Most of us learn at some point that electrons “spin,” but what’s rarely explained is just how strange that spin really is. If you rotate an ordinary object—say a book—by 360°, it looks the same again. But an electron doesn’t. It actually takes two full turns (720°) before it comes back to its original state. That’s not a metaphor—that’s how nature behaves at a fundamental level.
Physicists normally explain this using advanced mathematics: electrons are described by objects called spinors, which just happen to require this double rotation. But that explanation tells you what happens, not why the universe works that way in the first place.
This paper takes a different approach. It starts from a deeper idea: that reality is built from simple “yes/no” distinctions (bits of information), and that these distinctions have to remain consistent when they form loops or cycles.
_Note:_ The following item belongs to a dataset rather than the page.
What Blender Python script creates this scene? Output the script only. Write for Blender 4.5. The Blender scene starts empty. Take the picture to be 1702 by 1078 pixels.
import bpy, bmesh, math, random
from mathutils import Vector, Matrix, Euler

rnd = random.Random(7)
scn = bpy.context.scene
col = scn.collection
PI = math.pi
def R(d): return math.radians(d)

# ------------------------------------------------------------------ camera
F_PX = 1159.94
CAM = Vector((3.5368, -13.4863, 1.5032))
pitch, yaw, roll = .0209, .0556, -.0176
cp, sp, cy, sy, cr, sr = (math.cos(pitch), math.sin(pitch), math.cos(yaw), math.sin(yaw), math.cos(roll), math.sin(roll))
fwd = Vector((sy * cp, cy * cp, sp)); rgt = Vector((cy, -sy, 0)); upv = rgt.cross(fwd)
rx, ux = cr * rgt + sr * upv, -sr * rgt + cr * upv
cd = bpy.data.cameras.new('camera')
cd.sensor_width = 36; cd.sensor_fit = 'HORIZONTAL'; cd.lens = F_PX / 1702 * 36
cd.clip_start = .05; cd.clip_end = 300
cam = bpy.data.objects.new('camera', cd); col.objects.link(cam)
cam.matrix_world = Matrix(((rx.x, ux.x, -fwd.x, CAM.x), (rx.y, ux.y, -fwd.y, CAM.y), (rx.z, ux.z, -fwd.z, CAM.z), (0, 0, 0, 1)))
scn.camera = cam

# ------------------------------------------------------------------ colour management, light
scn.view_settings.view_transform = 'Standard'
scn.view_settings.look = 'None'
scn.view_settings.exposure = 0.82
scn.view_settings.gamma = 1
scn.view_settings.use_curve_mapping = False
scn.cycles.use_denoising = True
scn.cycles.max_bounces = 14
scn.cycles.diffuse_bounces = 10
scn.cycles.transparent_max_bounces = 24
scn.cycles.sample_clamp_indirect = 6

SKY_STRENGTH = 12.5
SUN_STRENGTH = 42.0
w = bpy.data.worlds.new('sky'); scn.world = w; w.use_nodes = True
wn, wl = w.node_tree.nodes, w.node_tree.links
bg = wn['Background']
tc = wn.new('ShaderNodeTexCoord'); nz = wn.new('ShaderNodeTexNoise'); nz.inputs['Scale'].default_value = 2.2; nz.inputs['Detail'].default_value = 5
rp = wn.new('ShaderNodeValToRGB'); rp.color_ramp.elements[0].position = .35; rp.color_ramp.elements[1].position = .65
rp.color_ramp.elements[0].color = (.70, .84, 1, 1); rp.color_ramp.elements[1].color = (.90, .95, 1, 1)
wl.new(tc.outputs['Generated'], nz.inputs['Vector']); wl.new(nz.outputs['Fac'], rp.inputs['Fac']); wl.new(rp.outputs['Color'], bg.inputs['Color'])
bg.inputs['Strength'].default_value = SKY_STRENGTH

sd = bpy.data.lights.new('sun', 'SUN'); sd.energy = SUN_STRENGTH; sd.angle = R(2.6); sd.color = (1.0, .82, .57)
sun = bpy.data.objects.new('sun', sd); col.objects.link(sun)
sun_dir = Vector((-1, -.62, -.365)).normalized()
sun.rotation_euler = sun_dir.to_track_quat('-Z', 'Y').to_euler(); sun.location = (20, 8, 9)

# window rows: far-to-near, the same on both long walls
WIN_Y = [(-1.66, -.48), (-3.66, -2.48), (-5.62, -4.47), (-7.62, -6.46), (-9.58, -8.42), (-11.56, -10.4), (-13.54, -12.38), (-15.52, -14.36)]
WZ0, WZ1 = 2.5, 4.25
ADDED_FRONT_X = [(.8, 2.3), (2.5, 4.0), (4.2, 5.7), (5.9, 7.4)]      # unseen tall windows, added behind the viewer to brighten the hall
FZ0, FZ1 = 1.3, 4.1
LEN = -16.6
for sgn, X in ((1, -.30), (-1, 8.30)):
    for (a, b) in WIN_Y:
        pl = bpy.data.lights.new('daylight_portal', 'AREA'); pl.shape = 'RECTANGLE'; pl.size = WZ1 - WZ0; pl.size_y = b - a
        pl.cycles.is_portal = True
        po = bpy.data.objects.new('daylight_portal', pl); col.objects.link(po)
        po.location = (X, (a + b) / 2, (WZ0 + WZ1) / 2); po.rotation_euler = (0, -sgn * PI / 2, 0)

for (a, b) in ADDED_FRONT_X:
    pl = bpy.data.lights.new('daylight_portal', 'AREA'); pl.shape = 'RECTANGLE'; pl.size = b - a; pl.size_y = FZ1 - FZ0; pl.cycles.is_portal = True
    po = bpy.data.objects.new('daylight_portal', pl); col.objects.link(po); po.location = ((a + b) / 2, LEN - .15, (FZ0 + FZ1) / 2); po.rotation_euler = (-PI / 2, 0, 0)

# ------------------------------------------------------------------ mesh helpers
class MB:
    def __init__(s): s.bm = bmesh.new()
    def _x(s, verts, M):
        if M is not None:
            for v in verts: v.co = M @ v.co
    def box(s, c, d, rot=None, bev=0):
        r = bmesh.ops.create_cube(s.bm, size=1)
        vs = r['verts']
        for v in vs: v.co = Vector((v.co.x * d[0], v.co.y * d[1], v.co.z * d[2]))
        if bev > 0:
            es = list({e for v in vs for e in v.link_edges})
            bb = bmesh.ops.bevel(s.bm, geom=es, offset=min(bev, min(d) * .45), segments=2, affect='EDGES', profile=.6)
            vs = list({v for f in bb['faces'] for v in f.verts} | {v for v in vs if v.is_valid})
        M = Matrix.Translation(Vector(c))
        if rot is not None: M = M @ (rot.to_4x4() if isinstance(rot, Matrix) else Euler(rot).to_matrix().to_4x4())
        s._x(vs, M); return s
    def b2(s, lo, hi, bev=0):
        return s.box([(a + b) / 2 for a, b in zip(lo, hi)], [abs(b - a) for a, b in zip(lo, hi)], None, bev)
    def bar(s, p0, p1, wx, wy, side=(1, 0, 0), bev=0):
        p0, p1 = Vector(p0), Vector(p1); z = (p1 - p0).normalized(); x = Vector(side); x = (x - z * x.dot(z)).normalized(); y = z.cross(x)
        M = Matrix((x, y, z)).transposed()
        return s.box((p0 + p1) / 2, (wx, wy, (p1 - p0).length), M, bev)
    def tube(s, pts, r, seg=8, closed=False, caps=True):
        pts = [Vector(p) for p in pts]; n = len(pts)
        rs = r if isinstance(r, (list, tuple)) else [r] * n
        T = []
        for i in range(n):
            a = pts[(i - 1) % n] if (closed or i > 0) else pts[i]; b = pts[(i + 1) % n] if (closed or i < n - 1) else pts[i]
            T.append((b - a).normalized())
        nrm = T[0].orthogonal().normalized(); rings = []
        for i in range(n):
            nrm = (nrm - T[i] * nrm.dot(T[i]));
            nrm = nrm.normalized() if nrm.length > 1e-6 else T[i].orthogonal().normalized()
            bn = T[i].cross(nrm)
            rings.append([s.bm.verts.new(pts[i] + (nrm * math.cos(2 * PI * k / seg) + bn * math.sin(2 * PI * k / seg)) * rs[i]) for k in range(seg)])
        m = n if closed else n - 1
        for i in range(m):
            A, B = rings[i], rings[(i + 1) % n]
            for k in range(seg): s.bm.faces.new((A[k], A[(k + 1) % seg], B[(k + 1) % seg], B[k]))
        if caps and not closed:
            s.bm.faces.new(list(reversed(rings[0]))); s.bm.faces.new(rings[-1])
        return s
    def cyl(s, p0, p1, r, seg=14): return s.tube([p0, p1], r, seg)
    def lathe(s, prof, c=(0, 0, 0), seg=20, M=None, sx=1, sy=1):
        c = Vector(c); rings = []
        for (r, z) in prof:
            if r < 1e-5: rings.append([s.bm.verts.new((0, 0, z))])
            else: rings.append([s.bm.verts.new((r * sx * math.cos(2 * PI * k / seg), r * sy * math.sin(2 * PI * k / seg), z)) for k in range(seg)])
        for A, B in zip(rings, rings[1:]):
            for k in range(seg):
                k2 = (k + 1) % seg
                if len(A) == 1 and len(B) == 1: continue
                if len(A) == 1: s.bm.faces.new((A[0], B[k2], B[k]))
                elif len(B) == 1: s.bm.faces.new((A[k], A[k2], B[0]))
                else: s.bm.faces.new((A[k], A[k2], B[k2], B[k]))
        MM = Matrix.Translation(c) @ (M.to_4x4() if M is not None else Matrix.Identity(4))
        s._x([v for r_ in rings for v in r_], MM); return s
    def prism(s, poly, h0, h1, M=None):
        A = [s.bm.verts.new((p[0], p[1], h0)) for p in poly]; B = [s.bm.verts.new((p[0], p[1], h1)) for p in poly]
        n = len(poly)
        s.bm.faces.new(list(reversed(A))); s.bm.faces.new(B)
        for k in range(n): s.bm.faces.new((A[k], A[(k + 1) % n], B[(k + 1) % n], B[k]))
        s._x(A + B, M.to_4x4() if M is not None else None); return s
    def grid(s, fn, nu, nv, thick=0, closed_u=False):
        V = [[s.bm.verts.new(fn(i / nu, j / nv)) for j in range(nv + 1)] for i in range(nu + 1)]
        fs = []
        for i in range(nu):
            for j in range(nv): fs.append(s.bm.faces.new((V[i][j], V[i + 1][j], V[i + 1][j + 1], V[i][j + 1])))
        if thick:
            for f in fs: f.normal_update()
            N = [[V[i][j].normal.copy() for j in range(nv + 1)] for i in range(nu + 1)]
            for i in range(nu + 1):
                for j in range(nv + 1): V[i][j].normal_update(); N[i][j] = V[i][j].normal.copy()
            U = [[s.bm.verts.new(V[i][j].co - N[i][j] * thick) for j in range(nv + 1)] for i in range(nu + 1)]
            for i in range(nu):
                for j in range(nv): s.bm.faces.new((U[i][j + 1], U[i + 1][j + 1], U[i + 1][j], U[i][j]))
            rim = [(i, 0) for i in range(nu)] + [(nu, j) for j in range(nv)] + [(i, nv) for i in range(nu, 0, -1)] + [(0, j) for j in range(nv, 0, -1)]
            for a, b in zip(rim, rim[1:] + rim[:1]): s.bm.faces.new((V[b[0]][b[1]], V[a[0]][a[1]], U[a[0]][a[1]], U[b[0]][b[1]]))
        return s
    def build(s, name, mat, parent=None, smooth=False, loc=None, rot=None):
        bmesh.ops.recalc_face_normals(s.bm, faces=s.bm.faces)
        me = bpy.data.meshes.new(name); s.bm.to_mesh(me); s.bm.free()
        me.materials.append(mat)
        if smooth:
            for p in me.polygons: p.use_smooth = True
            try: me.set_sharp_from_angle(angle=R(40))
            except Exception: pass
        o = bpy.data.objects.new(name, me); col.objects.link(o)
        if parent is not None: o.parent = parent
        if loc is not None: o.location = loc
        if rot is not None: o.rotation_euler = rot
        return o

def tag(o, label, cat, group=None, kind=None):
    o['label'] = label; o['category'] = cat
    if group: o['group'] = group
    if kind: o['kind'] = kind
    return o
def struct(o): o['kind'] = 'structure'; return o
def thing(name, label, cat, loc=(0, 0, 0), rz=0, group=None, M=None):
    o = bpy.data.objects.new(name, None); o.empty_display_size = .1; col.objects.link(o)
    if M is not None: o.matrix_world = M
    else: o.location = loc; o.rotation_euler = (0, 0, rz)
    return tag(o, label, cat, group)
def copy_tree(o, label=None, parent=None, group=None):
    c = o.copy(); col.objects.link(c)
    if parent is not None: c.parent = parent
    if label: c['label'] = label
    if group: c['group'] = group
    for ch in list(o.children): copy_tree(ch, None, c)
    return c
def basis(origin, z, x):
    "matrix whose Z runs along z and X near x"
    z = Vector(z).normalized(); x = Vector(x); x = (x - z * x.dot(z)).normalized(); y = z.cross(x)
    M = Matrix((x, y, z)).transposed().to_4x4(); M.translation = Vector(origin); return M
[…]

Think of it like tying a knot—if you twist something and bring it back to where it started, the path you took can still matter. Some twists can be undone smoothly, others can’t. That difference turns out to be crucial.
When you apply this idea to rotations in three-dimensional space, something remarkable happens. Space itself has a subtle topological feature: there are two fundamentally different kinds of rotation loops. One kind (like a 360° turn) can’t be smoothly undone, while the other (720°) can. The framework in this paper shows that any physical system that keeps track of these “loops” in a consistent way is forced to distinguish between those two cases.
And that’s exactly what electrons do.
In other words, the strange 720° behavior of spin-½ particles isn’t just a mathematical curiosity—it’s a direct consequence of how space is structured and how physical systems must preserve information about their history. The electron is, in a sense, “remembering” something about how it got rotated, not just where it ended up.
Even more interesting, this same idea naturally explains why there are two broad classes of particles in nature. Some (like electrons) need two turns to reset—these are the half-integer spin particles. Others (like photons) reset after one turn—these are integer spin particles. In this framework, both types arise from the same underlying structure, just combined in different ways.
So instead of taking spin as a mysterious built-in feature of the universe, this work suggests it’s something deeper: a reflection of how reality keeps track of information when things move in loops.